------ Entries supplied
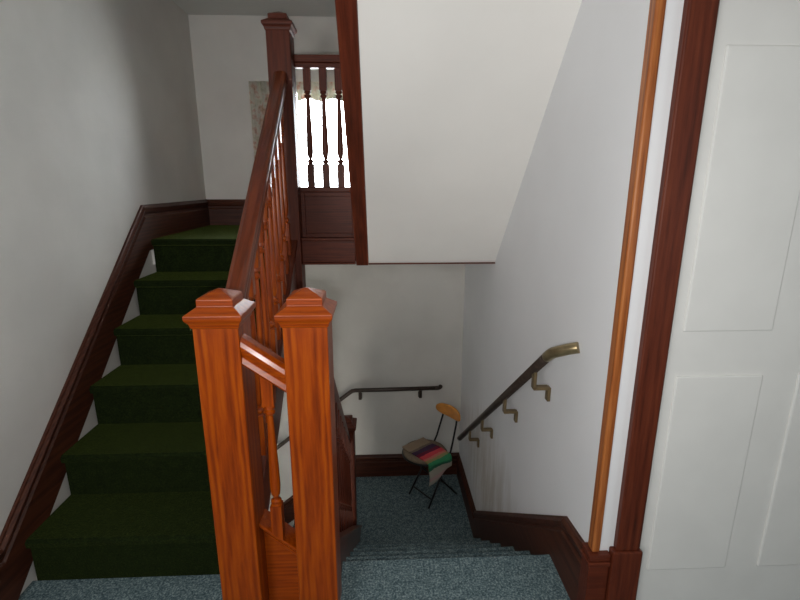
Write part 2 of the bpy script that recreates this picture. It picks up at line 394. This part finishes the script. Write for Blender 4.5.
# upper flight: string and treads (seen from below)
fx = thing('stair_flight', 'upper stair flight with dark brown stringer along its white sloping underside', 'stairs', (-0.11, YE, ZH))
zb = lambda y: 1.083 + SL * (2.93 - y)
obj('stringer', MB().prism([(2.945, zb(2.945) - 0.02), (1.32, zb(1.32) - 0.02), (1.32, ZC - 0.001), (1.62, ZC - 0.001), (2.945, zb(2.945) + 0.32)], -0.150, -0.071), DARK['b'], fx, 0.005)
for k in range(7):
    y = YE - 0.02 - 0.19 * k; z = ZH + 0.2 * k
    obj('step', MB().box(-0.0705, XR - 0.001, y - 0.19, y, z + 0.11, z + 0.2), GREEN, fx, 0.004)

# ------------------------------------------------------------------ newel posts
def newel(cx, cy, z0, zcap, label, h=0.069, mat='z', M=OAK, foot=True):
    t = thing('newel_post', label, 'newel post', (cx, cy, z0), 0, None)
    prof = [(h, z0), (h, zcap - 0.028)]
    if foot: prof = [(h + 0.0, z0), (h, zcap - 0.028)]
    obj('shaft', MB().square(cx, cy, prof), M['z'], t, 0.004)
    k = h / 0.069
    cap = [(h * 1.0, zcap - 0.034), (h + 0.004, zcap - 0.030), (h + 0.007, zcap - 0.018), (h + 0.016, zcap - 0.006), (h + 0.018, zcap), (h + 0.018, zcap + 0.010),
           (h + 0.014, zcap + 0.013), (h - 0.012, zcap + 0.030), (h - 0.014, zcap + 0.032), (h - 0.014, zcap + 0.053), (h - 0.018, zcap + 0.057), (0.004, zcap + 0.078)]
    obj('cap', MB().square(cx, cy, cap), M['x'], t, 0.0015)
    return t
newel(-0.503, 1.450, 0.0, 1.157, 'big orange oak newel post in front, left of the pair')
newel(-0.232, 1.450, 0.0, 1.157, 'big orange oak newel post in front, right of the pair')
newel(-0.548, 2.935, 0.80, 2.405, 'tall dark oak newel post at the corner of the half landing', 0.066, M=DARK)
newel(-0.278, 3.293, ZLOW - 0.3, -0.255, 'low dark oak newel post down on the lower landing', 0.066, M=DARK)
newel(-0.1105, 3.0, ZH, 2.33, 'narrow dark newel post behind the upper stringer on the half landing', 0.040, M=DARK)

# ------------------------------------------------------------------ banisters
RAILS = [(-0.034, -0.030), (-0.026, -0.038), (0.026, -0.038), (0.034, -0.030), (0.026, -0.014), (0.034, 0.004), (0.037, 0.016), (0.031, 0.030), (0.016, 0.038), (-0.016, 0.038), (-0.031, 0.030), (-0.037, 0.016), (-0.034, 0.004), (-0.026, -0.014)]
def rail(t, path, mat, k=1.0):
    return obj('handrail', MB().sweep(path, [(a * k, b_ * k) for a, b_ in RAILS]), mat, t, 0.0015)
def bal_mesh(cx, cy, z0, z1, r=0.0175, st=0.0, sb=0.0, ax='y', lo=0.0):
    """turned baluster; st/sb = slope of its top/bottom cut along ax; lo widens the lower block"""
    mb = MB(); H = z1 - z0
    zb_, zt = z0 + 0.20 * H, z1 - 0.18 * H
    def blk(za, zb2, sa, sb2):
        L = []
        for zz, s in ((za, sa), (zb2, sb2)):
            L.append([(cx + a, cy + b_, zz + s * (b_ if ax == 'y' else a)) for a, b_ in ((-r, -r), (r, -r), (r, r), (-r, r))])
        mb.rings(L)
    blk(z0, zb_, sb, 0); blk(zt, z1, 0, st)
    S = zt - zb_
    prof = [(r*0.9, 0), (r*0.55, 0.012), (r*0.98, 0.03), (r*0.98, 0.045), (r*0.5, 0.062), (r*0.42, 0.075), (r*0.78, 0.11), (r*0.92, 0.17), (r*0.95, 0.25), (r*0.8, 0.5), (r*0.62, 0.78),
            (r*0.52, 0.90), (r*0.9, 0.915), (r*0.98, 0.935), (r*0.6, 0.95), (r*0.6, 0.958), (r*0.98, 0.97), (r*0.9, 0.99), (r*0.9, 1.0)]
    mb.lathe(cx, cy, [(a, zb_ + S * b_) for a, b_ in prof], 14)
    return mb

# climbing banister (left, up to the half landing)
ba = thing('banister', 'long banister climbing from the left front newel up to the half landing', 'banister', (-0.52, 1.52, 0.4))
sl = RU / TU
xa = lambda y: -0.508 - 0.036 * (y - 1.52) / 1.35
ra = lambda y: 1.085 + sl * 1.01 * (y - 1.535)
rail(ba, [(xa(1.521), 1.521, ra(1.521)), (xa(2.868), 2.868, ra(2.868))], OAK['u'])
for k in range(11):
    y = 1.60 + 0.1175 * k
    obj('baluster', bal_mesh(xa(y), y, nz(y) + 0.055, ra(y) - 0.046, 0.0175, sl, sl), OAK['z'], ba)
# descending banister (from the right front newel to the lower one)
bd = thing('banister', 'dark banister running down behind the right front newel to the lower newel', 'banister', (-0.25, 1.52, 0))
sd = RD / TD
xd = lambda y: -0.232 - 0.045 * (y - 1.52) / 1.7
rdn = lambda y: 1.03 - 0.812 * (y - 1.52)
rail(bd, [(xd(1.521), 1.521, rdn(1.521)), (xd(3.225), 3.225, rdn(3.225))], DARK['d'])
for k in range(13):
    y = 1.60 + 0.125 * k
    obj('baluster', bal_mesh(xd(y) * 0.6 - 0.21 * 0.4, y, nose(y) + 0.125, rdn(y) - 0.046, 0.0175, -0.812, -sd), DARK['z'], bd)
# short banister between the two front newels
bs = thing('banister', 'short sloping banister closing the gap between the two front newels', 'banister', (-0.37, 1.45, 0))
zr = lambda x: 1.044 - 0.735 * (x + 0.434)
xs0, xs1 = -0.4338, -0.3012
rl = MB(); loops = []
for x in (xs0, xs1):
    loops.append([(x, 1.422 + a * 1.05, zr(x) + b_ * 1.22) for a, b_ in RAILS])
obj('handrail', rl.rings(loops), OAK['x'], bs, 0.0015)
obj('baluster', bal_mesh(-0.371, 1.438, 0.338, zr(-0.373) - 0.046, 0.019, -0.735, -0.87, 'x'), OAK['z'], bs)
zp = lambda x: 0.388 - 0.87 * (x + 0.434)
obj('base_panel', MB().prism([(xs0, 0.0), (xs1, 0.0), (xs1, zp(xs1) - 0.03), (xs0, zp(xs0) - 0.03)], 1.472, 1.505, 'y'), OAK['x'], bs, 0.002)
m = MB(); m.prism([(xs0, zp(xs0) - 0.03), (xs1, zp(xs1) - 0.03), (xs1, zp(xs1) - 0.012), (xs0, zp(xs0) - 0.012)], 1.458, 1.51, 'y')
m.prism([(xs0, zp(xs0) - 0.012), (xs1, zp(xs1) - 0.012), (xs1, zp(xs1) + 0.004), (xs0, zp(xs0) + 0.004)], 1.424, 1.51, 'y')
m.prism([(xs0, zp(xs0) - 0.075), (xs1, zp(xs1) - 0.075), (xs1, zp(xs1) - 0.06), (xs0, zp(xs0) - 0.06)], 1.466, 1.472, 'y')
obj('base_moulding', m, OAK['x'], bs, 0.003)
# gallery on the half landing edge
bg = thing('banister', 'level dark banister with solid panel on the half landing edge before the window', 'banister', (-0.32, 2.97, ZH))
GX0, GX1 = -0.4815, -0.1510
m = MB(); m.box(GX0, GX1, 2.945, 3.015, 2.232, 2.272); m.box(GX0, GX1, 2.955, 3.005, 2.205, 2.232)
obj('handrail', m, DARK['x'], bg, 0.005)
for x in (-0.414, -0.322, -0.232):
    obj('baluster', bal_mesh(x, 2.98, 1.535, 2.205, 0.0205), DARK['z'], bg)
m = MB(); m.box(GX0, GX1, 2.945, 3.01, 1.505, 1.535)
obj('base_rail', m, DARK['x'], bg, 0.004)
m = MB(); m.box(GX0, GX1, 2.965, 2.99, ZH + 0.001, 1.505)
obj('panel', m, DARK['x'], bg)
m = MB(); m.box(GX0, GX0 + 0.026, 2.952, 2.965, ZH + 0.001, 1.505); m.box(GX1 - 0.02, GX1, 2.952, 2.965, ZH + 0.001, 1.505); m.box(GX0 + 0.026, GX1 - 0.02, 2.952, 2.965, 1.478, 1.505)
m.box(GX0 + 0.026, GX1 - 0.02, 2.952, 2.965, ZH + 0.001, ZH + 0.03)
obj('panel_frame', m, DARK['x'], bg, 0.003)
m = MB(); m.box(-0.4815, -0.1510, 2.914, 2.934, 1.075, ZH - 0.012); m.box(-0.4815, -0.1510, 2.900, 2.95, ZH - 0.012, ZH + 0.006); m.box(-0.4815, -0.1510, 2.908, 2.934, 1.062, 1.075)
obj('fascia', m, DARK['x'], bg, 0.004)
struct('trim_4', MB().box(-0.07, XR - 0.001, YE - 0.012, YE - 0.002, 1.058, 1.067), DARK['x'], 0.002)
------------
------ Entries supplied
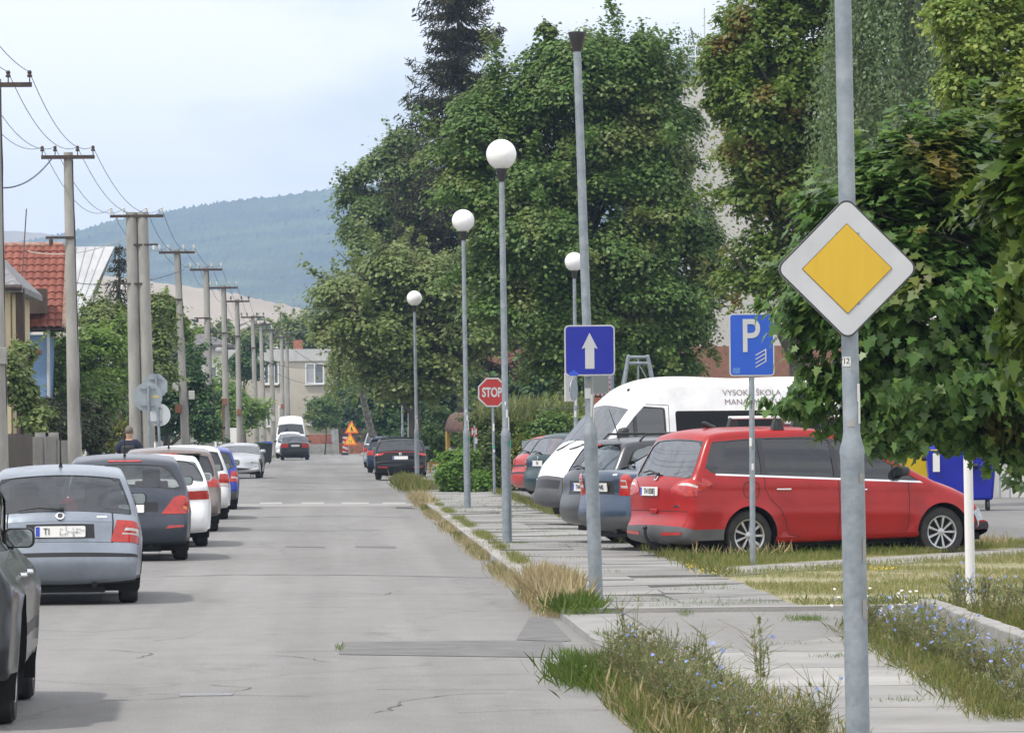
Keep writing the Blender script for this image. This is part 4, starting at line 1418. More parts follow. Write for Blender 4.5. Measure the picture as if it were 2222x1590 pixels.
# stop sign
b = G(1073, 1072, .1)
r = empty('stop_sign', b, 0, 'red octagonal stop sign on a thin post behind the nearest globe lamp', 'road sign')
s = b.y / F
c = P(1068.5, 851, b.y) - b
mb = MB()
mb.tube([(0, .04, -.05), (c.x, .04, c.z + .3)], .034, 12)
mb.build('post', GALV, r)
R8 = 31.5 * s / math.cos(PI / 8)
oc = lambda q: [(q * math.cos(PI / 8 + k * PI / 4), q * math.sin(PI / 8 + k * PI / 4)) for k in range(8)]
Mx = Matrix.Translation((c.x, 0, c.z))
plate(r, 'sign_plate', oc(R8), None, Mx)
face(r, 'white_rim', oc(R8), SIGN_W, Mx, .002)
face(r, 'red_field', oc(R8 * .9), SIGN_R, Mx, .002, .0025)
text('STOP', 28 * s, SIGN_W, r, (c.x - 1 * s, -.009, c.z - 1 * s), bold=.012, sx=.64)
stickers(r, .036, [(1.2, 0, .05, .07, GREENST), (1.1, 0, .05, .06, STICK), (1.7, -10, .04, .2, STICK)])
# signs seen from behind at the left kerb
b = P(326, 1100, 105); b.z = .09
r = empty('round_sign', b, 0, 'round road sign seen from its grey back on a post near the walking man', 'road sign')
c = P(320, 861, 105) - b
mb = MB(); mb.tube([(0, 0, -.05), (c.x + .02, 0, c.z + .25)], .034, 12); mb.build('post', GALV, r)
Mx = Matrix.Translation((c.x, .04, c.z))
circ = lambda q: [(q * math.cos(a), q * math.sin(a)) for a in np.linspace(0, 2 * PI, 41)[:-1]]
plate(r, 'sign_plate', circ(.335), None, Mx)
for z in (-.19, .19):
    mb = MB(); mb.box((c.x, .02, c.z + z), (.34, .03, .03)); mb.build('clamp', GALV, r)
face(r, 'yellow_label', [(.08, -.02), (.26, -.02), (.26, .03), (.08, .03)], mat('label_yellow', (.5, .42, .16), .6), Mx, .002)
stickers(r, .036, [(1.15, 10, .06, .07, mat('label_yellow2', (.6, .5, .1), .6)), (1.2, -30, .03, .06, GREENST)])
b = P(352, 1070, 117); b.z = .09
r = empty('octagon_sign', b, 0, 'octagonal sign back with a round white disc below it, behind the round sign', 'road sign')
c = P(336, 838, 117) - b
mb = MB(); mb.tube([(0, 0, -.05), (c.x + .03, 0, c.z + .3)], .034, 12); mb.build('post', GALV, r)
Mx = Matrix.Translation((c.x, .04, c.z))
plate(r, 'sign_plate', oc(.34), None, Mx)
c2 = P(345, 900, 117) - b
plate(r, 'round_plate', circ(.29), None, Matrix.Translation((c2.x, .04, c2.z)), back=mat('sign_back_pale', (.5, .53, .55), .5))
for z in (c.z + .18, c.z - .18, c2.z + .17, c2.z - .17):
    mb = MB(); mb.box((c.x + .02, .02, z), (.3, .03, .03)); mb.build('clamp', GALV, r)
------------
__What you are asked to do__: With the first line being the one containing "Write part 2" and the last line the one containing "obj('step', MB().box(-0.0705, XR", transcribe exactly the lines above that fall in that range.

__Exercise output__:
Write part 2 of the bpy script that recreates this picture. It picks up at line 394. This part finishes the script. Write for Blender 4.5.
# upper flight: string and treads (seen from below)
fx = thing('stair_flight', 'upper stair flight with dark brown stringer along its white sloping underside', 'stairs', (-0.11, YE, ZH))
zb = lambda y: 1.083 + SL * (2.93 - y)
obj('stringer', MB().prism([(2.945, zb(2.945) - 0.02), (1.32, zb(1.32) - 0.02), (1.32, ZC - 0.001), (1.62, ZC - 0.001), (2.945, zb(2.945) + 0.32)], -0.150, -0.071), DARK['b'], fx, 0.005)
for k in range(7):
    y = YE - 0.02 - 0.19 * k; z = ZH + 0.2 * k
    obj('step', MB().box(-0.0705, XR - 0.001, y - 0.19, y, z + 0.11, z + 0.2), GREEN, fx, 0.004)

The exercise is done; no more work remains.